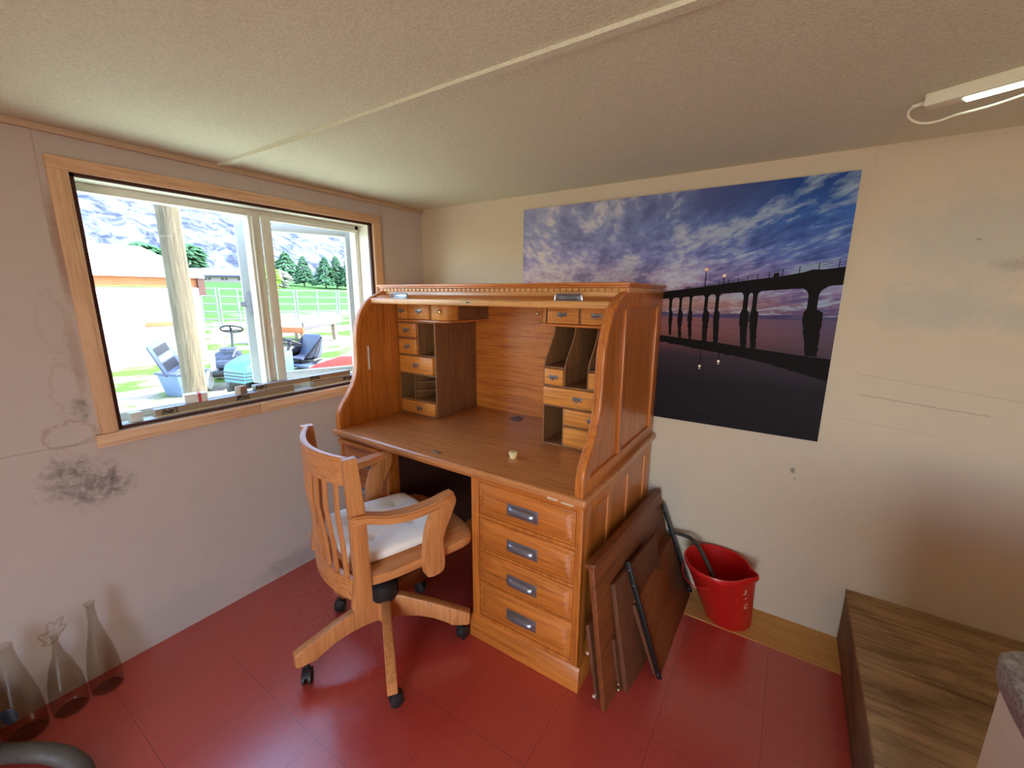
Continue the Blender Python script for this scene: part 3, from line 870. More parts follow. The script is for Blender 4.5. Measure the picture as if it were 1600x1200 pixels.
for i in range(n):
    for (p, q) in (((i, 0), (i+1, 0)), ((i+1, n), (i, n)), ((0, i+1), (0, i)), ((n, i), (n, i+1))):
        t.faces.new((G[1, p[0], p[1]], G[-1, p[0], p[1]], G[-1, q[0], q[1]], G[1, q[0], q[1]]))
bmesh.ops.recalc_face_normals(t, faces=t.faces[:])
bmesh.ops.transform(t, matrix=KX, verts=t.verts)
m._merge(t)
solo(m, 'seat_cushion', cotton, 'thin square cream cushion with tufted dimples lying on the swivel chair seat', 'cushion', (.77, -1.045, .487), ang=1.2)

# ------------------------------------------------------------------ picture
def picture_mat():
    t = NT('print_sky_and_water')
    uv = t.n('ShaderNodeUVMap'); uv.uv_map = 'uv'
    s = t.n('ShaderNodeSeparateXYZ'); t.l(uv.outputs[0], s.inputs[0]); u, v = s.outputs[0], s.outputs[1]
    # sky colour left and right, by height
    L = t.ramp(v, [(.48, c8(150, 108, 122)), (.56, c8(186, 150, 150)), (.64, c8(214, 184, 190)), (.74, c8(166, 160, 206)), (.86, c8(156, 162, 204)), (1.0, c8(160, 164, 198))])
    Rr = t.ramp(v, [(.48, c8(104, 76, 116)), (.53, c8(122, 94, 128)), (.62, c8(146, 130, 188)), (.72, c8(92, 116, 192)), (.86, c8(56, 100, 180)), (1.0, c8(34, 70, 140))])
    uf = t.m_('MULTIPLY', t.m_('SUBTRACT', u, .1), 1.3, clamp=True)
    base = t.mix(uf, L, Rr)
    # clouds converge towards the horizon: stretch coordinates
    pv = t.m_('DIVIDE', 1.0, t.m_('ADD', t.m_('SUBTRACT', v, .47, clamp=True), .16))
    cu = t.m_('MULTIPLY', t.m_('SUBTRACT', u, .35), t.m_('MULTIPLY', pv, 1.9))
    cb = t.n('ShaderNodeCombineXYZ'); t.l(cu, cb.inputs[0]); t.l(pv, cb.inputs[1])
    n1 = t.noise(cb.outputs[0], 2.4, 9, .6, .4)
    n2 = t.noise(cb.outputs[0], 9.0, 6, .6, .3)
    big = t.noise(cb.outputs[0], 1.1, 3, .5)
    f = t.m_('ADD', t.m_('MULTIPLY', n1, .65), t.m_('MULTIPLY', n2, .35))
    f = t.m_('ADD', f, t.m_('MULTIPLY', t.m_('SUBTRACT', big, .5), .5))
    lite = t.ramp(f, [(.50, (0, 0, 0)), (.60, (.85, .85, .85))])
    darkc = t.ramp(f, [(.38, (.75, .75, .75)), (.49, (0, 0, 0))])
    sky_l = t.mix(uf, c8(226, 216, 214), c8(156, 178, 208))
    sky_d = t.mix(uf, c8(120, 118, 164), c8(44, 68, 132))
    skyc = t.mix(lite, base, sky_l); skyc = t.mix(darkc, skyc, sky_d)
    # water
    wb = t.ramp(v, [(0.0, c8(15, 13, 16)), (.20, c8(24, 22, 30)), (.30, c8(50, 40, 52)), (.335, c8(86, 56, 62)), (.42, c8(148, 92, 88)), (.475, c8(146, 98, 112))])
    wr = t.ramp(v, [(0.0, c8(14, 12, 16)), (.20, c8(20, 18, 26)), (.30, c8(60, 50, 64)), (.38, c8(92, 70, 88)), (.475, c8(98, 82, 118))])
    wuf = t.m_('MULTIPLY', t.m_('SUBTRACT', u, .6), 2.6, clamp=True)
    wc = t.mix(wuf, wb, wr)
    rip = t.n('ShaderNodeCombineXYZ'); t.l(t.m_('MULTIPLY', u, 8.0), rip.inputs[0]); t.l(t.m_('MULTIPLY', v, 90.0), rip.inputs[1])
    wc = t.mix(t.m_('MULTIPLY', t.noise(rip.outputs[0], 1.0, 4), .35), wc, c8(60, 44, 56))
    # peach light low under the bridge
    pe = t.m_('SUBTRACT', 1.0, t.m_('DIVIDE', t.m_('ABSOLUTE', t.m_('SUBTRACT', v, .53)), .05), clamp=True)
    pu = t.m_('MULTIPLY', t.m_('SUBTRACT', .93, u, clamp=True), 4.0, clamp=True)
    skyc = t.mix(t.m_('MULTIPLY', t.m_('MULTIPLY', pe, pu), .75), skyc, c8(178, 132, 118))
    hz = t.m_('ADD', .472, t.m_('MULTIPLY', u, .004))
    isw = t.m_('LESS_THAN', v, hz)
    hill = t.m_('MULTIPLY', t.m_('LESS_THAN', v, t.m_('ADD', .490, t.m_('MULTIPLY', t.m_('SUBTRACT', t.noise(rip.outputs[0], .8, 3), .5), .02))), t.m_('SUBTRACT', 1.0, isw))
    skyc = t.mix(t.m_('MULTIPLY', hill, .85), skyc, c8(66, 58, 104))
    t.set(base=t.mix(isw, skyc, wc), rough=.55, spec=.12)
    return t.m
PIC = (.77, 2.1647, .846, 1.850)
pic = empty('bridge_picture', 'very wide photo print of a dark arched bridge over calm water at dusk', 'picture', ((PIC[0]+PIC[1])/2, 0, PIC[2]))
def pq(u, v, d=0.0): return (PIC[0]+u*(PIC[1]-PIC[0]), -.022-d, PIC[2]+v*(PIC[3]-PIC[2]))
m = MB(); m.box(PIC[0], PIC[1], -.0215, -.001, PIC[2], PIC[3], .001)
m.build('backing_board', plain('dark_canvas_edge', c8(150, 150, 160), .7), pic)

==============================

TASK DETAILS: Repeat the data exactly, without the pictures.

TASK SOLUTION:
Continue the Blender Python script for this scene: part 3, from line 870. More parts follow. The script is for Blender 4.5. Measure the picture as if it were 1600x1200 pixels.
for i in range(n):
    for (p, q) in (((i, 0), (i+1, 0)), ((i+1, n), (i, n)), ((0, i+1), (0, i)), ((n, i), (n, i+1))):
        t.faces.new((G[1, p[0], p[1]], G[-1, p[0], p[1]], G[-1, q[0], q[1]], G[1, q[0], q[1]]))
bmesh.ops.recalc_face_normals(t, faces=t.faces[:])
bmesh.ops.transform(t, matrix=KX, verts=t.verts)
m._merge(t)
solo(m, 'seat_cushion', cotton, 'thin square cream cushion with tufted dimples lying on the swivel chair seat', 'cushion', (.77, -1.045, .487), ang=1.2)

# ------------------------------------------------------------------ picture
def picture_mat():
    t = NT('print_sky_and_water')
    uv = t.n('ShaderNodeUVMap'); uv.uv_map = 'uv'
    s = t.n('ShaderNodeSeparateXYZ'); t.l(uv.outputs[0], s.inputs[0]); u, v = s.outputs[0], s.outputs[1]
    # sky colour left and right, by height
    L = t.ramp(v, [(.48, c8(150, 108, 122)), (.56, c8(186, 150, 150)), (.64, c8(214, 184, 190)), (.74, c8(166, 160, 206)), (.86, c8(156, 162, 204)), (1.0, c8(160, 164, 198))])
    Rr = t.ramp(v, [(.48, c8(104, 76, 116)), (.53, c8(122, 94, 128)), (.62, c8(146, 130, 188)), (.72, c8(92, 116, 192)), (.86, c8(56, 100, 180)), (1.0, c8(34, 70, 140))])
    uf = t.m_('MULTIPLY', t.m_('SUBTRACT', u, .1), 1.3, clamp=True)
    base = t.mix(uf, L, Rr)
    # clouds converge towards the horizon: stretch coordinates
    pv = t.m_('DIVIDE', 1.0, t.m_('ADD', t.m_('SUBTRACT', v, .47, clamp=True), .16))
    cu = t.m_('MULTIPLY', t.m_('SUBTRACT', u, .35), t.m_('MULTIPLY', pv, 1.9))
    cb = t.n('ShaderNodeCombineXYZ'); t.l(cu, cb.inputs[0]); t.l(pv, cb.inputs[1])
    n1 = t.noise(cb.outputs[0], 2.4, 9, .6, .4)
    n2 = t.noise(cb.outputs[0], 9.0, 6, .6, .3)
    big = t.noise(cb.outputs[0], 1.1, 3, .5)
    f = t.m_('ADD', t.m_('MULTIPLY', n1, .65), t.m_('MULTIPLY', n2, .35))
    f = t.m_('ADD', f, t.m_('MULTIPLY', t.m_('SUBTRACT', big, .5), .5))
    lite = t.ramp(f, [(.50, (0, 0, 0)), (.60, (.85, .85, .85))])
    darkc = t.ramp(f, [(.38, (.75, .75, .75)), (.49, (0, 0, 0))])
    sky_l = t.mix(uf, c8(226, 216, 214), c8(156, 178, 208))
    sky_d = t.mix(uf, c8(120, 118, 164), c8(44, 68, 132))
    skyc = t.mix(lite, base, sky_l); skyc = t.mix(darkc, skyc, sky_d)
    # water
    wb = t.ramp(v, [(0.0, c8(15, 13, 16)), (.20, c8(24, 22, 30)), (.30, c8(50, 40, 52)), (.335, c8(86, 56, 62)), (.42, c8(148, 92, 88)), (.475, c8(146, 98, 112))])
    wr = t.ramp(v, [(0.0, c8(14, 12, 16)), (.20, c8(20, 18, 26)), (.30, c8(60, 50, 64)), (.38, c8(92, 70, 88)), (.475, c8(98, 82, 118))])
    wuf = t.m_('MULTIPLY', t.m_('SUBTRACT', u, .6), 2.6, clamp=True)
    wc = t.mix(wuf, wb, wr)
    rip = t.n('ShaderNodeCombineXYZ'); t.l(t.m_('MULTIPLY', u, 8.0), rip.inputs[0]); t.l(t.m_('MULTIPLY', v, 90.0), rip.inputs[1])
    wc = t.mix(t.m_('MULTIPLY', t.noise(rip.outputs[0], 1.0, 4), .35), wc, c8(60, 44, 56))
    # peach light low under the bridge
    pe = t.m_('SUBTRACT', 1.0, t.m_('DIVIDE', t.m_('ABSOLUTE', t.m_('SUBTRACT', v, .53)), .05), clamp=True)
    pu = t.m_('MULTIPLY', t.m_('SUBTRACT', .93, u, clamp=True), 4.0, clamp=True)
    skyc = t.mix(t.m_('MULTIPLY', t.m_('MULTIPLY', pe, pu), .75), skyc, c8(178, 132, 118))
    hz = t.m_('ADD', .472, t.m_('MULTIPLY', u, .004))
    isw = t.m_('LESS_THAN', v, hz)
    hill = t.m_('MULTIPLY', t.m_('LESS_THAN', v, t.m_('ADD', .490, t.m_('MULTIPLY', t.m_('SUBTRACT', t.noise(rip.outputs[0], .8, 3), .5), .02))), t.m_('SUBTRACT', 1.0, isw))
    skyc = t.mix(t.m_('MULTIPLY', hill, .85), skyc, c8(66, 58, 104))
    t.set(base=t.mix(isw, skyc, wc), rough=.55, spec=.12)
    return t.m
PIC = (.77, 2.1647, .846, 1.850)
pic = empty('bridge_picture', 'very wide photo print of a dark arched bridge over calm water at dusk', 'picture', ((PIC[0]+PIC[1])/2, 0, PIC[2]))
def pq(u, v, d=0.0): return (PIC[0]+u*(PIC[1]-PIC[0]), -.022-d, PIC[2]+v*(PIC[3]-PIC[2]))
m = MB(); m.box(PIC[0], PIC[1], -.0215, -.001, PIC[2], PIC[3], .001)
m.build('backing_board', plain('dark_canvas_edge', c8(150, 150, 160), .7), pic)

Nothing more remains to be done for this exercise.